● **DIRECTION**: Will you output the lines between the ones holding "Write a Blender" and "COL = scene.collection", inclusive, exactly as they stand, and only those lines, with the pictures left out?
┄┄┄┄┄┄
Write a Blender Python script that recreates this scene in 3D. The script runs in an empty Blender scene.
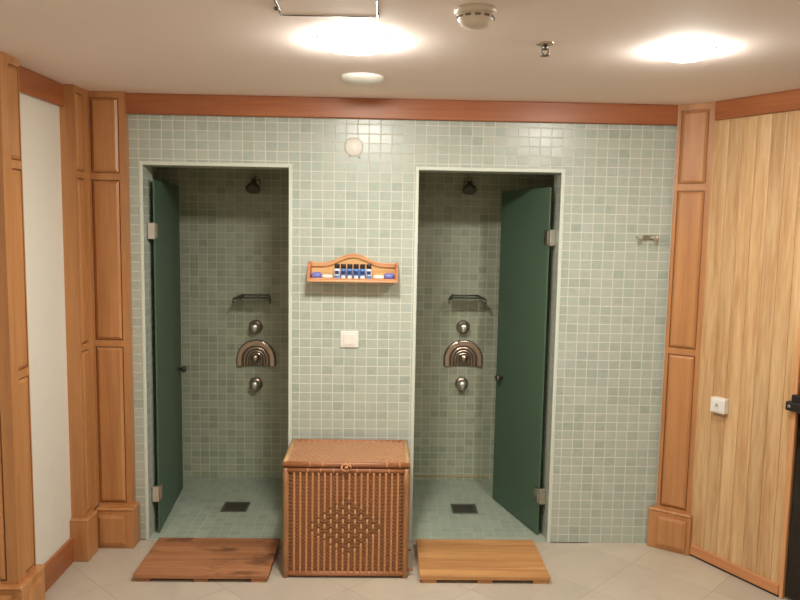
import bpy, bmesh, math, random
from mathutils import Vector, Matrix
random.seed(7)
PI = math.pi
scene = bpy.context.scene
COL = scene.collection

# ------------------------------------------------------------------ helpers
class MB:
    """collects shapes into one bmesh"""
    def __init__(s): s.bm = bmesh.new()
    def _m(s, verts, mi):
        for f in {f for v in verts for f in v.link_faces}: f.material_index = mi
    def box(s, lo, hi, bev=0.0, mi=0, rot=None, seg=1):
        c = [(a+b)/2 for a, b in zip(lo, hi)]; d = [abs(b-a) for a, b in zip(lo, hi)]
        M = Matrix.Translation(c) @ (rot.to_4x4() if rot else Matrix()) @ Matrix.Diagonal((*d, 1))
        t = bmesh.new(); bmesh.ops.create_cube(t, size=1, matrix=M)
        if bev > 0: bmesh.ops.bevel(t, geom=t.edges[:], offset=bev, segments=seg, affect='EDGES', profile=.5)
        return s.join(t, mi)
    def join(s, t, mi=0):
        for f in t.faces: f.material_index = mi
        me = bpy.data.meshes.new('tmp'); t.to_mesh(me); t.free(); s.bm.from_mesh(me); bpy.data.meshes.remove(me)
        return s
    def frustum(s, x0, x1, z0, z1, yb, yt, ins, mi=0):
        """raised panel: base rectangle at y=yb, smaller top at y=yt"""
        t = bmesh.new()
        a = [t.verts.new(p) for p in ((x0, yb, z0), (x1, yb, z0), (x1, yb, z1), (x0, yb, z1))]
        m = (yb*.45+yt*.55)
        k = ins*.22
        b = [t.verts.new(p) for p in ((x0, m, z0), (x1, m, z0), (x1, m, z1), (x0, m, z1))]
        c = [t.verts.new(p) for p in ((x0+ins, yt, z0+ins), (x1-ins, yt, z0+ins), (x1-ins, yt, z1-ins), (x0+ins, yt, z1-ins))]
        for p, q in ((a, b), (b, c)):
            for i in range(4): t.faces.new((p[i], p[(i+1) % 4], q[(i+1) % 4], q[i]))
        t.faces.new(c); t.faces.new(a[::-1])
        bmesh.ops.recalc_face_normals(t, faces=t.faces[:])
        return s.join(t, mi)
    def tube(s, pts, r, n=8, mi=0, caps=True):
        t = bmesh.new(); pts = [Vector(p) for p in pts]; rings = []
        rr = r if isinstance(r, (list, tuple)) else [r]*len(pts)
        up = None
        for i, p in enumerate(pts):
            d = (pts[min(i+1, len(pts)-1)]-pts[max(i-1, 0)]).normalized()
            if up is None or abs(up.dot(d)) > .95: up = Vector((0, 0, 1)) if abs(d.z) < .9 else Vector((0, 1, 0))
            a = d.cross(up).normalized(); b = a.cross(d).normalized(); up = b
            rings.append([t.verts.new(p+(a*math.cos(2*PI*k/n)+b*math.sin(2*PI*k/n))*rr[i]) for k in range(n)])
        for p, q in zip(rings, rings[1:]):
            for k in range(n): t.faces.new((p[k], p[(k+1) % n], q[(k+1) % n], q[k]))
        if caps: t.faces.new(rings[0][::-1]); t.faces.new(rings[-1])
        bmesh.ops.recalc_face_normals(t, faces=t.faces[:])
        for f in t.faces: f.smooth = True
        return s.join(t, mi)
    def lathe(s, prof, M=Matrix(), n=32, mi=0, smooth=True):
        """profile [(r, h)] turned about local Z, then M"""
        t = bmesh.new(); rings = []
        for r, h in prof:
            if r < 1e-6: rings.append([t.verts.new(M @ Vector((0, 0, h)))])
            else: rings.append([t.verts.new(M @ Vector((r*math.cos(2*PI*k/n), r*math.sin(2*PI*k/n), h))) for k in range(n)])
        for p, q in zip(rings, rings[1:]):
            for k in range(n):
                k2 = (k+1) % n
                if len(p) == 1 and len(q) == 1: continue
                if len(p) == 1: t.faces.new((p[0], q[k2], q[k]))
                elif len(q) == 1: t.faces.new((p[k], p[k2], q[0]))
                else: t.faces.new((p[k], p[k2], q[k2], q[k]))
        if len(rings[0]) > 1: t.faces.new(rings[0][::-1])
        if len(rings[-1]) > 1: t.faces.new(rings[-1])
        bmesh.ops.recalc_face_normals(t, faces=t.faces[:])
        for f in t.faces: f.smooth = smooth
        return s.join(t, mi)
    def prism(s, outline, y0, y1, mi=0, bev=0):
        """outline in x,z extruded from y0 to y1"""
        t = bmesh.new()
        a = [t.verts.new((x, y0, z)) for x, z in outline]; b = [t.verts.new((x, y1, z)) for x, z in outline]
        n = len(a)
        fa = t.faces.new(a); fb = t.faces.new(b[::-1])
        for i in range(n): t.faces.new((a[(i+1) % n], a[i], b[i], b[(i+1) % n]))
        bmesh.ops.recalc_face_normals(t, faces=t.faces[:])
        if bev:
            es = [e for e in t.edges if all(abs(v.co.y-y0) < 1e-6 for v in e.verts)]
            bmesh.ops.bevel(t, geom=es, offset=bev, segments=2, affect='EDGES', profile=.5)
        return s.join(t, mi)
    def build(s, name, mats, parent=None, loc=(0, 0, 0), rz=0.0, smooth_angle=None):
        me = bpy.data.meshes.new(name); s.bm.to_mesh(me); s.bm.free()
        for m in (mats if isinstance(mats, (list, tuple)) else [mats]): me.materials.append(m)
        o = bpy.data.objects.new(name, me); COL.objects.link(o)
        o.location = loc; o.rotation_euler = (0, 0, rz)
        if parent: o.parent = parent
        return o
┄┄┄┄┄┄
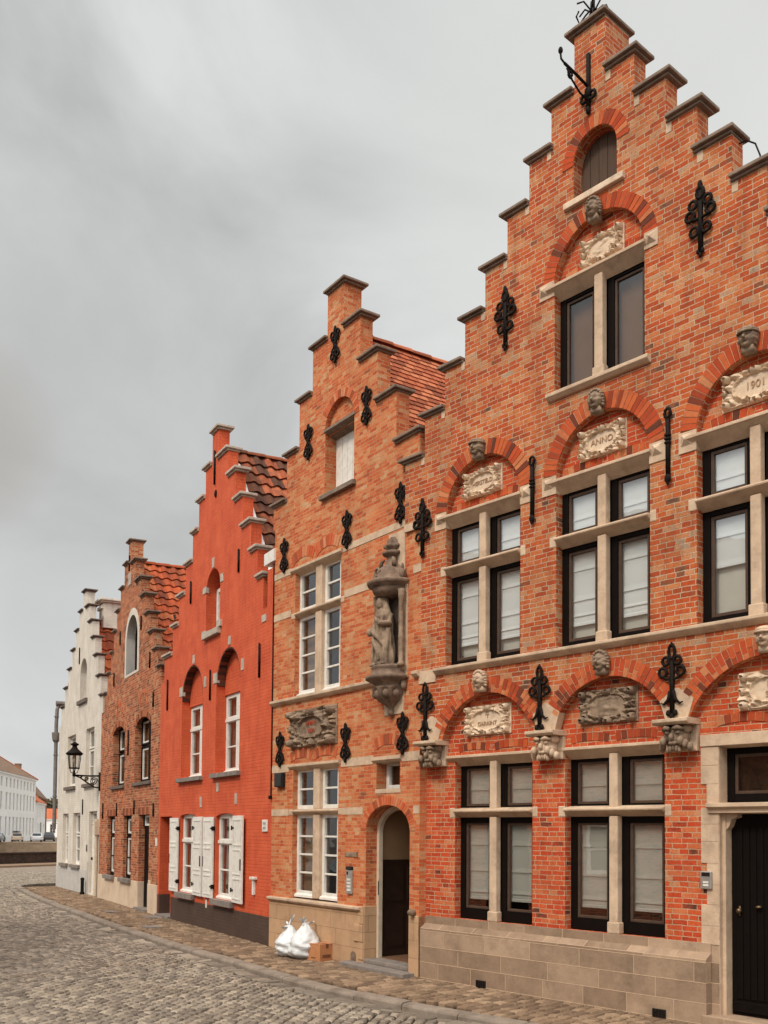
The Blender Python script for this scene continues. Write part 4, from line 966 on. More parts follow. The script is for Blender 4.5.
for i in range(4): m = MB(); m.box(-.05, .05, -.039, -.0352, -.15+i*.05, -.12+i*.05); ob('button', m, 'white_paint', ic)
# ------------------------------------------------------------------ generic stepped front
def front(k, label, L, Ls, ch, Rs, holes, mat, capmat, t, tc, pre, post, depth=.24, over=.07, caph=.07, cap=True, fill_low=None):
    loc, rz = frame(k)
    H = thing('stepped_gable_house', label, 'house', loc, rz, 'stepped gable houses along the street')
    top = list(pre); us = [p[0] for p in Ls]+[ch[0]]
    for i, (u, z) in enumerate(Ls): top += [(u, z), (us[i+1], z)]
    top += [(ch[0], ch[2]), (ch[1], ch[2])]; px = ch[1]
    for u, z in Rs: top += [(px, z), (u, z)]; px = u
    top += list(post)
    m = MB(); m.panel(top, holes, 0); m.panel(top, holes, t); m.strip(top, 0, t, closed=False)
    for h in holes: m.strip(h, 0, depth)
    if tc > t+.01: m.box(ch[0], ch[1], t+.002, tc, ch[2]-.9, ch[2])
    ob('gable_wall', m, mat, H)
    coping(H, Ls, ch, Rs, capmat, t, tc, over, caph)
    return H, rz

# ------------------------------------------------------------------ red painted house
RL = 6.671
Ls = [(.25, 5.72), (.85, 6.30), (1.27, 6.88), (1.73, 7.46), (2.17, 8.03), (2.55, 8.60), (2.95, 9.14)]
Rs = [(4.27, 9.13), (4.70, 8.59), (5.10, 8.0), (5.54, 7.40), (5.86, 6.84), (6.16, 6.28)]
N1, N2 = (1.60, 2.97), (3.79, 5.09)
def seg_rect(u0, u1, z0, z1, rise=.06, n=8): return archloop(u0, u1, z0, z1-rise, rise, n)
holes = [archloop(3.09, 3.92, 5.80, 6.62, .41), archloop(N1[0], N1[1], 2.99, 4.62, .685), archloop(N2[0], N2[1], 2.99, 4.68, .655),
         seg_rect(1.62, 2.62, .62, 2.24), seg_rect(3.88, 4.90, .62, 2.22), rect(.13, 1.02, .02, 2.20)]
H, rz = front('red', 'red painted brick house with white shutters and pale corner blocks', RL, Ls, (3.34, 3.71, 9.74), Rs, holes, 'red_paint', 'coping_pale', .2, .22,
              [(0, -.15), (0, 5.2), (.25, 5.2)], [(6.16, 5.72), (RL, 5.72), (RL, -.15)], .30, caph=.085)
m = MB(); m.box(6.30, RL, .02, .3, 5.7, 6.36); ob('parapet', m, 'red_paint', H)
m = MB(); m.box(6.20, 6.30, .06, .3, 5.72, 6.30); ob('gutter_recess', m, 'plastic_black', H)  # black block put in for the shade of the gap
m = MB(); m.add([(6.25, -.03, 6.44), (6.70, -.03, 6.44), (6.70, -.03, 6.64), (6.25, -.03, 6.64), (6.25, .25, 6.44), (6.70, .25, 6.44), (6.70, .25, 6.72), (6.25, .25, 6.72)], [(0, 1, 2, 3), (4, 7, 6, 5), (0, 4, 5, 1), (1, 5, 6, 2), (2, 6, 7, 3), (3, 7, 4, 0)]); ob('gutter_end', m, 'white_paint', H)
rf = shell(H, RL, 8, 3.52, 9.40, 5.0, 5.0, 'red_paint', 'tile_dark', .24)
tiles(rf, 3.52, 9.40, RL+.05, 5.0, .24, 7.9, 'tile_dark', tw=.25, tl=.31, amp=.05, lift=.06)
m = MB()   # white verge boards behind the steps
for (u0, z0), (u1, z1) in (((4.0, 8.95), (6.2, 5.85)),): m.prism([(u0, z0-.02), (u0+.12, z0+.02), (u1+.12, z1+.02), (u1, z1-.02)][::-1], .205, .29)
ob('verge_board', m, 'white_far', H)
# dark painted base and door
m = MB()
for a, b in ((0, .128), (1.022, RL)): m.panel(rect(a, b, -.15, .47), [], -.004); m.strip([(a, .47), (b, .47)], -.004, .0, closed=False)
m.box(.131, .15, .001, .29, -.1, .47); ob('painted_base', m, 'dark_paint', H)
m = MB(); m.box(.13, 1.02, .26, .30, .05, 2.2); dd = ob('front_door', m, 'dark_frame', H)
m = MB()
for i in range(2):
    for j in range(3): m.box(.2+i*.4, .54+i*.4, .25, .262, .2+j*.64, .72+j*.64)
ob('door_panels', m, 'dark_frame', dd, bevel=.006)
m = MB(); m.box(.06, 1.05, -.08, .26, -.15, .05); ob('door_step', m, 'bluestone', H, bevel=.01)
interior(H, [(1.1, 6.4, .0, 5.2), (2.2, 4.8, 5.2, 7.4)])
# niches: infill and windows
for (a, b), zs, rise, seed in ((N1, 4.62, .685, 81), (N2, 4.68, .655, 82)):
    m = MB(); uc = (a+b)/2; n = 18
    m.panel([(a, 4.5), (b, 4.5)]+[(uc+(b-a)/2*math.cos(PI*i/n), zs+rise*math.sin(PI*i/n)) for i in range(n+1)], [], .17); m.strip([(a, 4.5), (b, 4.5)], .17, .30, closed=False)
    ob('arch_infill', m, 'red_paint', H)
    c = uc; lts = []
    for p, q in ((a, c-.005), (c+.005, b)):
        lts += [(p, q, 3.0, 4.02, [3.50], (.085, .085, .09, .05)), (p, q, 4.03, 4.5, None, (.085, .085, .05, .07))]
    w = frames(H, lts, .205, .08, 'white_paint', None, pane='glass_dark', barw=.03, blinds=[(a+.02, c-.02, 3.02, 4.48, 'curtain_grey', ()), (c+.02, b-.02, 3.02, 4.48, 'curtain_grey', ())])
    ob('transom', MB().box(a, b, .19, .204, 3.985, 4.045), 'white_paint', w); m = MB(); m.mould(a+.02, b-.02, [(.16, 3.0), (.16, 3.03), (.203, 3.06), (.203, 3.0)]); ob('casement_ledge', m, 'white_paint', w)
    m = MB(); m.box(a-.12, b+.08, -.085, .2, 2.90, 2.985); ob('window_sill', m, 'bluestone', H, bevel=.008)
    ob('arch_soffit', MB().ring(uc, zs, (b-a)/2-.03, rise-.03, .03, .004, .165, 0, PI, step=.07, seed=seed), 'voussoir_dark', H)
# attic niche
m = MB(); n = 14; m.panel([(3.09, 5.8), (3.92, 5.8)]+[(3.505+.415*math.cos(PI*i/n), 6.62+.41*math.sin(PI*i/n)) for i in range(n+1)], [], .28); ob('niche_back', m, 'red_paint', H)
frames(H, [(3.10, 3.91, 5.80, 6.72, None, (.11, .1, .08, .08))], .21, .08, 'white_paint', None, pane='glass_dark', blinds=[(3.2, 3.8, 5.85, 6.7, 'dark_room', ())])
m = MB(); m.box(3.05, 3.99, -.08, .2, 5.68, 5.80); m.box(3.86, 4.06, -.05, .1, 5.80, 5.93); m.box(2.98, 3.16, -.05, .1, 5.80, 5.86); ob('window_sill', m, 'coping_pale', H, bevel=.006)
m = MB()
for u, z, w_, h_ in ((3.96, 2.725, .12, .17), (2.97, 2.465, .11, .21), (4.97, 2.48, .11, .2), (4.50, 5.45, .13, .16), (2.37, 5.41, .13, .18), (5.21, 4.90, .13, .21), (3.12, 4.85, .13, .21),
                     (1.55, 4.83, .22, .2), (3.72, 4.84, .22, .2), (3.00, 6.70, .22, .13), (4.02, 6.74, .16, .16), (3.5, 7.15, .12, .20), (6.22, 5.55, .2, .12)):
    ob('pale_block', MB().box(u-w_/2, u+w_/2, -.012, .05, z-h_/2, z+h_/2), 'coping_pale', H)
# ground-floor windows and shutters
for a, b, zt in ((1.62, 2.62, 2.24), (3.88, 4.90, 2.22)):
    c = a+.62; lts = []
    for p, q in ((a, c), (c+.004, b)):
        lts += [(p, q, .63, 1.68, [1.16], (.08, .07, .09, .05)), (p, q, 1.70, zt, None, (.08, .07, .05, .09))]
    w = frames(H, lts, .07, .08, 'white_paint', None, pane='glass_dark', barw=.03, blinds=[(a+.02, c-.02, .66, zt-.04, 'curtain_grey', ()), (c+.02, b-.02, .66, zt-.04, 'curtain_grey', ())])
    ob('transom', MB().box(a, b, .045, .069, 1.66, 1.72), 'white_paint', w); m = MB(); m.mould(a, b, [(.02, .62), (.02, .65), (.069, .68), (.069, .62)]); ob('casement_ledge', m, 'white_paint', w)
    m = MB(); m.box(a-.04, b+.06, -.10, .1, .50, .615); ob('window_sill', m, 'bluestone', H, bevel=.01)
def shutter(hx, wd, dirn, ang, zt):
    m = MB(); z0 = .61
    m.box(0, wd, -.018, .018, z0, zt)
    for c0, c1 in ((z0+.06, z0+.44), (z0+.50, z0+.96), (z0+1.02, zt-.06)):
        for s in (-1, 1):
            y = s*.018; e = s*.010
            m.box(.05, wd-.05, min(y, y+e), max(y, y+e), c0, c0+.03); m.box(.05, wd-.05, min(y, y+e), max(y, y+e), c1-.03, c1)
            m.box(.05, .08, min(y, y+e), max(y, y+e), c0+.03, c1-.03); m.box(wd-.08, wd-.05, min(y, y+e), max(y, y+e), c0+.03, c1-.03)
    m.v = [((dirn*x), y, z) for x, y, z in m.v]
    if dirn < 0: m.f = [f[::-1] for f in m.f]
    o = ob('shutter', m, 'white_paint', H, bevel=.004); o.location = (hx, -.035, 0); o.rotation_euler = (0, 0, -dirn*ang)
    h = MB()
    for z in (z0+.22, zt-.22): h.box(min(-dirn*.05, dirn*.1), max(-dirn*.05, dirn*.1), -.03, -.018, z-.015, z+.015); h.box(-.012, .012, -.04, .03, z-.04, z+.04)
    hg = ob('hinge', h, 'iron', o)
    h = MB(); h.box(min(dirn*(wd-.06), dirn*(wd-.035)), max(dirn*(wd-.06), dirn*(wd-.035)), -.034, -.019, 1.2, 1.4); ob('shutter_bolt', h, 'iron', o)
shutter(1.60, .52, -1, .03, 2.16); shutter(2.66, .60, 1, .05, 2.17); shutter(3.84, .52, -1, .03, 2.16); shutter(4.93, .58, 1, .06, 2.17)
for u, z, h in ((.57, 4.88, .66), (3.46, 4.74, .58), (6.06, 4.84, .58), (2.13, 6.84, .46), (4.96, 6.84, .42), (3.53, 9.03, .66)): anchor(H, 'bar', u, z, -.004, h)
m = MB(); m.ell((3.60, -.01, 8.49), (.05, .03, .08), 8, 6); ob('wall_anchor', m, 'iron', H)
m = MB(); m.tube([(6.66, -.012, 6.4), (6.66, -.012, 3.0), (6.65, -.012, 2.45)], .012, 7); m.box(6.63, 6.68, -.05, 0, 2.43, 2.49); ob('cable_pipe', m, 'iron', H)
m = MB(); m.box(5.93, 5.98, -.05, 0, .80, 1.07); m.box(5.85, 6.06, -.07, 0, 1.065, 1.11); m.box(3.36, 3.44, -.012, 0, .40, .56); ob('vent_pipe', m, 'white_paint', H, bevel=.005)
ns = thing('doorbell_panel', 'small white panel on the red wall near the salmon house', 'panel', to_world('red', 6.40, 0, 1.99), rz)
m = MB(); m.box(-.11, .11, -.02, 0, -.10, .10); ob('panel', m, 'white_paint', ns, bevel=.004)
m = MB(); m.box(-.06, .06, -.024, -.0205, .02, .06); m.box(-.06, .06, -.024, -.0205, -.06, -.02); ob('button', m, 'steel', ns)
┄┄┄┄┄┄
● **WRITTEN RESPONSE**:
Write a Blender Python script that recreates this scene in 3D. The script runs in an empty Blender scene.
import bpy, bmesh, math, random
from mathutils import Vector, Matrix
random.seed(7)
PI = math.pi
scene = bpy.context.scene
COL = scene.collection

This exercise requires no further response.